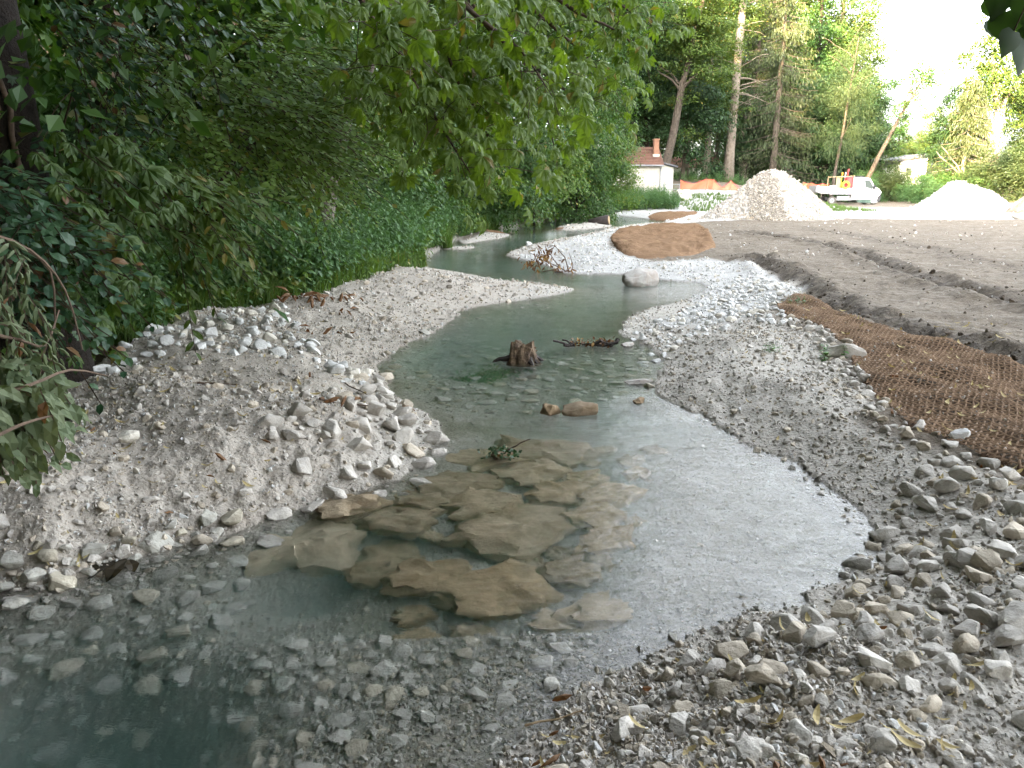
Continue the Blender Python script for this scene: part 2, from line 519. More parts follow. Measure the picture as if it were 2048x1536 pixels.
def land(x, y):
    """height and ground cover of every point"""
    r = np.hypot(x, y)
    dW = sdf(x, y, WATER)
    for I in ISLANDS:
        dW = np.maximum(dW, -sdf(x, y, I))
    near_r = sstep(22, 10, r)
    dW = dW + near_r * (0.075 * fbm(x, y, 3, 2.6) + 0.035 * fbm(x, y, 3, 9.0)) + 0.03 * fbm(x, y, 3, 1.1)
    dV = sdf(x, y, VEG)
    chalk = sstep(0.10, -0.15, sdf(x, y, CHALK) + 0.25 * fbm(x, y, 3, 1.7))
    grav = sstep(0.12, -0.12, sdf(x, y, GRAVEL) + 0.3 * fbm(x, y, 3, 1.3))
    left = sstep(0.4, -0.4, x + 0.02 * y * 0 - np.interp(y, [0, 3.4, 5, 7, 9, 12, 14, 17], [-1.2, -1.2, -1.0, -1.0, -0.9, -0.6, 0.2, 0.4])) * (y < 19)
    mats = np.zeros(x.shape)
    for P in MAT_POLY.values():
        sel = (x > P[:, 0].min() - 1) & (x < P[:, 0].max() + 1) & (y > P[:, 1].min() - 1) & (y < P[:, 1].max() + 1)
        if sel.any():
            mats[sel] = np.maximum(mats[sel], sstep(0.06, -0.2, sdf(x[sel], y[sel], P)))
    # dry land
    h = 0.05 * fbm(x, y, 4, 0.35) + 0.045 * fbm(x, y, 3, 1.1)
    h = h + np.where(y > 14, 0.05, 0.075) * mats * (0.6 + 1.5 * fbm(x, y, 3, 1.9))
    h = h + 0.04 * mats * (y > 14) * fbm(x, y, 3, 4.5)
    mud = np.zeros(x.shape)
    for P, w, a in RUTS:
        d = seg_dist(x, y, P, False) + 0.12 * fbm(x, y, 3, 2.5)
        h = h + a * (-np.exp(-(d / w) ** 2) + 0.75 * np.exp(-((d - 2.0 * w) / w) ** 2)) * (0.6 + 1.1 * vnoise(x * 2.7, y * 2.7)) * (1 - mats)
        mud = np.maximum(mud, (a / 0.16) ** 0.5 * np.exp(-(d / (2.0 * w)) ** 2))
    field = (1 - grav) * (1 - mats)
    h = h + field * (0.075 * np.abs(fbm(x, y, 4, 2.6)) + mud * 0.13 * np.abs(fbm(x, y, 4, 5.0)))
    # left gravel bar: low ridge along its middle, furrows, drop to the ditch
    h = h + left * (0.03 * sstep(0.2, 1.2, dW) * sstep(0.0, 0.5, dV) + 0.05 * fbm(x, y, 3, 2.2) + 0.09 * np.sin(2.1 * x + 3.4 * y + 3 * vnoise(x, y)) * 0.4)
    bw = np.where(y < 9, 0.85, 2.2)
    h = WL + 0.012 + (h - WL) * sstep(-0.02, 1, np.clip(dW, 0, 99) / bw) ** 0.8
    isl = np.ones(x.shape, bool)
    # wooded bank on the left
    dd = np.clip(-dV, 0, None)
    near = sstep(13, 7, y)
    slope = 0.25 + 0.22 * sstep(0, 5, dd)
    up = np.minimum(dd * slope, 13 + 0.06 * dd)
    up = up * np.where(y > 52, 0.25, 1.0)
    h = np.where(dV < 0, h * np.exp(-dd / 0.5) + up - 0.22 * near * np.exp(-((dd - 0.35) / 0.3) ** 2) + 0.12 * fbm(x, y, 4, 1.2) * sstep(0, 0.4, dd), h)
    h = np.where((dV < 0) & (dW > 0), np.maximum(h, WL + 0.03), h)
    # the ground climbs behind the white house and the first heap
    h = h + (1.25 * sstep(52, 66, y) + 1.1 * sstep(60, 82, y)) * sstep(27, 19, x) * sstep(0, 4, dW)
    h = h + 0.5 * sstep(60, 75, y) * sstep(36, 46, x)
    h = h + 0.25 * fbm(x, y, 3, 0.08) * sstep(60, 110, r)
    # under water
    di = np.clip(-dW, 0, None)
    soft = np.where(y < 3.1, 1.3, 0.45)
    dep = (0.22 + 0.55 * sstep(13, 20, y)) * (1 - np.exp(-di / soft))
    for px, py, rad, d in DEEP:
        c = at(px, py, WL - 0.2)
        dep = dep + d * np.exp(-((x - c[0]) ** 2 + (y - c[1]) ** 2) / rad ** 2) * sstep(0, 0.35, di)
    for px, py, rad, k in SHALLOW:
        c = at(px, py, WL)
        dep = dep * (1 - (1 - k) * np.exp(-((x - c[0]) ** 2 + (y - c[1]) ** 2) ** 2 / rad ** 4))
    bed = WL - 0.006 - dep + 0.05 * fbm(x, y, 4, 2.2) * sstep(0, 0.4, dep)
    h = np.where(dW < 0, np.minimum(bed, WL - 0.004), h)
    # fine relief of crushed stone, near only
    fine = sstep(16, 9, r) * (0.35 + 0.65 * sstep(-0.05, 0.3, dW))
    rough = (1 - mats) * np.where(dV < 0, 0.3, 1.0)
    patch = 0.45 + 0.9 * sstep(-0.2, 0.25, fbm(x + 9, y, 3, 0.9))
    h = h + fine * rough * patch * (0.026 * fbm(x, y, 3, 9.0) + 0.016 * np.abs(fbm(x, y, 3, 27.0)) * sstep(8, 5, r))
    h = np.where(dW < 0, np.minimum(h, WL - 0.002 - 0.03 * sstep(0, 0.25, di)), h)
    return h, dict(dW=dW, dV=dV, chalk=chalk, grav=grav, left=left, mats=mats, mud=mud)


# polar grid about the foot of the camera, finest in front of it
rr = [0.9]
while rr[-1] < 480:
    rr.append(rr[-1] + min(0.0019 * rr[-1] ** 2 + 0.002, (0.008 if rr[-1] < 45 else 0.016) * rr[-1]))
rr = np.array(rr)
aa = np.concatenate([np.linspace(-180, -46, 26)[:-1], np.linspace(-46, 46, 560), np.linspace(46, 180, 26)[1:]]) * math.pi / 180
GR, GA = np.meshgrid(rr, aa, indexing='ij')
GX, GY = GR * np.sin(GA), GR * np.cos(GA)
gh, GM = land(GX.ravel(), GY.ravel())
GH = gh.reshape(GX.shape)
G = {k: v.reshape(GX.shape) for k, v in GM.items()}
print('land', GX.size, round(time.time() - T0, 1))


def look(x, y, *keys):
    """height (and any named cover) at points, read from the grid"""
    x, y = np.atleast_1d(np.asarray(x, float)), np.atleast_1d(np.asarray(y, float))
    r = np.clip(np.hypot(x, y), rr[0], rr[-2])
    a = np.arctan2(x, y)
    fi, fa = np.interp(r, rr, np.arange(len(rr))), np.interp(a, aa, np.arange(len(aa)))
    i, j = np.clip(fi.astype(int), 0, len(rr) - 2), np.clip(fa.astype(int), 0, len(aa) - 2)
    u, v = fi - i, fa - j
    res = []
    for k in ('h',) + keys:
        A = GH if k == 'h' else G[k]
        res.append(A[i, j] * (1 - u) * (1 - v) + A[i + 1, j] * u * (1 - v) + A[i, j + 1] * (1 - u) * v + A[i + 1, j + 1] * u * v)
    return res[0] if not keys else res


def hz(x, y):
    return float(look(x, y)[0])


def ground_at(px, py):
    """where the sight line through a pixel of the photograph meets the ground"""
    d = ray(px, py)
    t = np.geomspace(1.2, 300, 4000)
    P = np.array([0, 0, CAM_H]) + t[:, None] * d
    k = np.argmax(P[:, 2] < look(P[:, 0], P[:, 1]))
    return P[k]


nr, na = GX.shape
idx = np.arange(nr * na).reshape(nr, na)
quads = np.stack([idx[:-1, :-1], idx[:-1, 1:], idx[1:, 1:], idx[1:, :-1]], -1).reshape(-1, 4)[:, ::-1]
V = np.stack([GX.ravel(), GY.ravel(), GH.ravel()], 1)
V = np.vstack([V, [[0, 0, -0.02]]])
fan = np.stack([np.full(na - 1, nr * na), idx[0, 1:], idx[0, :-1]], 1)[:, ::-1]


def set_attr(me, name, arr, typ='FLOAT'):
    a = me.attributes.new(name, typ, 'POINT')
    key = {'FLOAT': 'value', 'INT': 'value', 'FLOAT_VECTOR': 'vector'}[typ]
    a.data.foreach_set(key, np.asarray(arr, np.int32 if typ == 'INT' else np.float32).ravel())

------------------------

In the lines above, find each one with "from" and list it.

**EXERCISE RESPONSE**
Continue the Blender Python script for this scene: part 2, from line 519. More parts follow. Measure the picture as if it were 2048x1536 pixels.
    """height (and any named cover) at points, read from the grid"""